In dolphins and theoretically in humans, peers may play a more important role than parents in teaching new behaviour.

This finding was made in a lengthy study conducted by the University of Southern Mississippi psychology department. The research was included in the August issue of Wildlife, a BBC-produced magazine, as part of a larger article on animal intelligence.

Student and faculty psychology researchers have been observing play behaviour of dolphins at the Marine Life Oceanarium in Gulfport for the past six years.

According to Dr. Stan Kuczaj, the chairman of the psychology department at USM, observing the relationships of juvenile dolphins may help better understand childhood psychology.

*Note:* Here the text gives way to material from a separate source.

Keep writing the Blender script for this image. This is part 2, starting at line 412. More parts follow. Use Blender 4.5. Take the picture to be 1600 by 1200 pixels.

Kuczaj wanted to find out where new behaviour originates in dolphins and which member of a dolphin's circle of relationships influences it most.

To best observe the dolphins, Kuczaj chose to work out of the Marine Life Oceanarium. Observing the dolphins was made easier in the clear water and glassed tanks. Also the dolphins could be observed from birth to adulthood.

Researchers took turns driving from Hattiesburg to Gulfport to observe the dolphins about one to two hours each day. They watched nine dolphins, born within the last seven years. Dolphins become adults at about 10 years of age.

The researchers studied the dolphins' play behaviour and social interaction to determine their role models.

"When the project started, most (researchers) believed it was the mother," Kuczaj said. "We found instead that while the mother is important, calves are most influenced by other calves."

Kuczaj also said calves generate most new behaviour that other dolphins imitate. Sometimes the adults or juveniles will do new things while calves -- the most active -- create more new games.

In the wild, dolphins travel in pods, or small groups of like age and gender. Adult males usually pool together, so it is rare for fathers to take a role in their calves' lives. Often mothers will give birth at the same time and juveniles will grow up with others of like age.

Rachel Thames, pursuing her doctorate in experimental psychology at USM, said that although dolphins were often given a toy to stimulate activity, they would also make their own toys, sometimes blowing bubbles and even pushing other calves around.

"The calf seems to voluntarily allow itself to be pushed as a toy," Thames said.

Thames said young dolphins will sometimes blow bubbles and chase them to the top of the tank. They often will increase the number of bubbles and try to bite them before they burst at the surface, she said.

Thames believes the challenge of catching the bubbles is more important than the result.

"In my opinion, we can look for the same influence by peers in human children," she said.

Thames and other USM researchers are now conducting a wild dolphin experiment in the Gulf of Mexico.